> Exercise task
Can you write out all of the material below, word for word?

=== Provided data ===

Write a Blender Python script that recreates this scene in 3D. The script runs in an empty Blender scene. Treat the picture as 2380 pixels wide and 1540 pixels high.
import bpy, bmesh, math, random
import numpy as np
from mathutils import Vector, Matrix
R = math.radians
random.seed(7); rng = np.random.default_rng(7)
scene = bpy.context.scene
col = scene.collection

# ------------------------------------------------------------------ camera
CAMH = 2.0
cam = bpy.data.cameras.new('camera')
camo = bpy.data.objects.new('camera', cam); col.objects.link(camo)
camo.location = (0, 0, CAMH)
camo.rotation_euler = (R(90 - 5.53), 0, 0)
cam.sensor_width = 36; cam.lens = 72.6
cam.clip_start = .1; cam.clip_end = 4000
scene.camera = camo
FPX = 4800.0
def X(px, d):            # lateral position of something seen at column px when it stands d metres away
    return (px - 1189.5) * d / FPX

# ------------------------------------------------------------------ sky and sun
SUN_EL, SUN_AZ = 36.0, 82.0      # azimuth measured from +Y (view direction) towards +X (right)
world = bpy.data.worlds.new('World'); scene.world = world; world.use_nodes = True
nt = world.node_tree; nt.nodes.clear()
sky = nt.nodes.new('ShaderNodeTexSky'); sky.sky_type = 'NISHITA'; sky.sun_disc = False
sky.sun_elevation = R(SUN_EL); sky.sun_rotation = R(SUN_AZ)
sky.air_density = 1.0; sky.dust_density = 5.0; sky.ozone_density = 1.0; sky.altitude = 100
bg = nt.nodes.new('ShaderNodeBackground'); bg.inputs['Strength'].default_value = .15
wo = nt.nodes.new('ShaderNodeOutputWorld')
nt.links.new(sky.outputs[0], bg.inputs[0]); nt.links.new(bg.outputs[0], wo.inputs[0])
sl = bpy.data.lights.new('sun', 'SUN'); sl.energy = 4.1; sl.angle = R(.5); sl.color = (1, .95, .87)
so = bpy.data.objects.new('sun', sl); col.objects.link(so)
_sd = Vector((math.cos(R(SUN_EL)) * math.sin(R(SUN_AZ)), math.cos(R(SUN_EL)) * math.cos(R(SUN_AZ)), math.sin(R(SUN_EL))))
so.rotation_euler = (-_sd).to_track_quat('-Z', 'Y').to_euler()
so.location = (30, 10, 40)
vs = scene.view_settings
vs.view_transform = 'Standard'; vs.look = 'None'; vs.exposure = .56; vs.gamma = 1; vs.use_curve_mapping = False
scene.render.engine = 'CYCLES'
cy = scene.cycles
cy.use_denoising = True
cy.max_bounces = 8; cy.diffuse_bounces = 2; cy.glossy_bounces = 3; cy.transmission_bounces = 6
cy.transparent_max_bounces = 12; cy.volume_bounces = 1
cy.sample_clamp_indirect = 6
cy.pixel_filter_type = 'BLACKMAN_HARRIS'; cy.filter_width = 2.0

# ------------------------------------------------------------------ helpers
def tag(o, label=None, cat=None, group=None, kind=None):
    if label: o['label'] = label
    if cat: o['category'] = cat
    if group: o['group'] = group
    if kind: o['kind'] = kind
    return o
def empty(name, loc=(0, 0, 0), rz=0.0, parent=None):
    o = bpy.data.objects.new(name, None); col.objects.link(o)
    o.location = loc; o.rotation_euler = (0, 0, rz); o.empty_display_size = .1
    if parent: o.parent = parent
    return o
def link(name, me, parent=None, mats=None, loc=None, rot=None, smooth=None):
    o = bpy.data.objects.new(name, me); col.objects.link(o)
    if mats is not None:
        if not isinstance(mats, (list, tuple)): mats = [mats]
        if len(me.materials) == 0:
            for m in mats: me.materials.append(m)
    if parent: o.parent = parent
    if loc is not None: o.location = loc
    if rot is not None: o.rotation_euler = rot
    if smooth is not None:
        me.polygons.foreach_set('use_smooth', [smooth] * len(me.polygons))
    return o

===

> Answer to the task
Write a Blender Python script that recreates this scene in 3D. The script runs in an empty Blender scene. Treat the picture as 2380 pixels wide and 1540 pixels high.
import bpy, bmesh, math, random
import numpy as np
from mathutils import Vector, Matrix
R = math.radians
random.seed(7); rng = np.random.default_rng(7)
scene = bpy.context.scene
col = scene.collection

# ------------------------------------------------------------------ camera
CAMH = 2.0
cam = bpy.data.cameras.new('camera')
camo = bpy.data.objects.new('camera', cam); col.objects.link(camo)
camo.location = (0, 0, CAMH)
camo.rotation_euler = (R(90 - 5.53), 0, 0)
cam.sensor_width = 36; cam.lens = 72.6
cam.clip_start = .1; cam.clip_end = 4000
scene.camera = camo
FPX = 4800.0
def X(px, d):            # lateral position of something seen at column px when it stands d metres away
    return (px - 1189.5) * d / FPX

# ------------------------------------------------------------------ sky and sun
SUN_EL, SUN_AZ = 36.0, 82.0      # azimuth measured from +Y (view direction) towards +X (right)
world = bpy.data.worlds.new('World'); scene.world = world; world.use_nodes = True
nt = world.node_tree; nt.nodes.clear()
sky = nt.nodes.new('ShaderNodeTexSky'); sky.sky_type = 'NISHITA'; sky.sun_disc = False
sky.sun_elevation = R(SUN_EL); sky.sun_rotation = R(SUN_AZ)
sky.air_density = 1.0; sky.dust_density = 5.0; sky.ozone_density = 1.0; sky.altitude = 100
bg = nt.nodes.new('ShaderNodeBackground'); bg.inputs['Strength'].default_value = .15
wo = nt.nodes.new('ShaderNodeOutputWorld')
nt.links.new(sky.outputs[0], bg.inputs[0]); nt.links.new(bg.outputs[0], wo.inputs[0])
sl = bpy.data.lights.new('sun', 'SUN'); sl.energy = 4.1; sl.angle = R(.5); sl.color = (1, .95, .87)
so = bpy.data.objects.new('sun', sl); col.objects.link(so)
_sd = Vector((math.cos(R(SUN_EL)) * math.sin(R(SUN_AZ)), math.cos(R(SUN_EL)) * math.cos(R(SUN_AZ)), math.sin(R(SUN_EL))))
so.rotation_euler = (-_sd).to_track_quat('-Z', 'Y').to_euler()
so.location = (30, 10, 40)
vs = scene.view_settings
vs.view_transform = 'Standard'; vs.look = 'None'; vs.exposure = .56; vs.gamma = 1; vs.use_curve_mapping = False
scene.render.engine = 'CYCLES'
cy = scene.cycles
cy.use_denoising = True
cy.max_bounces = 8; cy.diffuse_bounces = 2; cy.glossy_bounces = 3; cy.transmission_bounces = 6
cy.transparent_max_bounces = 12; cy.volume_bounces = 1
cy.sample_clamp_indirect = 6
cy.pixel_filter_type = 'BLACKMAN_HARRIS'; cy.filter_width = 2.0

# ------------------------------------------------------------------ helpers
def tag(o, label=None, cat=None, group=None, kind=None):
    if label: o['label'] = label
    if cat: o['category'] = cat
    if group: o['group'] = group
    if kind: o['kind'] = kind
    return o
def empty(name, loc=(0, 0, 0), rz=0.0, parent=None):
    o = bpy.data.objects.new(name, None); col.objects.link(o)
    o.location = loc; o.rotation_euler = (0, 0, rz); o.empty_display_size = .1
    if parent: o.parent = parent
    return o
def link(name, me, parent=None, mats=None, loc=None, rot=None, smooth=None):
    o = bpy.data.objects.new(name, me); col.objects.link(o)
    if mats is not None:
        if not isinstance(mats, (list, tuple)): mats = [mats]
        if len(me.materials) == 0:
            for m in mats: me.materials.append(m)
    if parent: o.parent = parent
    if loc is not None: o.location = loc
    if rot is not None: o.rotation_euler = rot
    if smooth is not None:
        me.polygons.foreach_set('use_smooth', [smooth] * len(me.polygons))
    return o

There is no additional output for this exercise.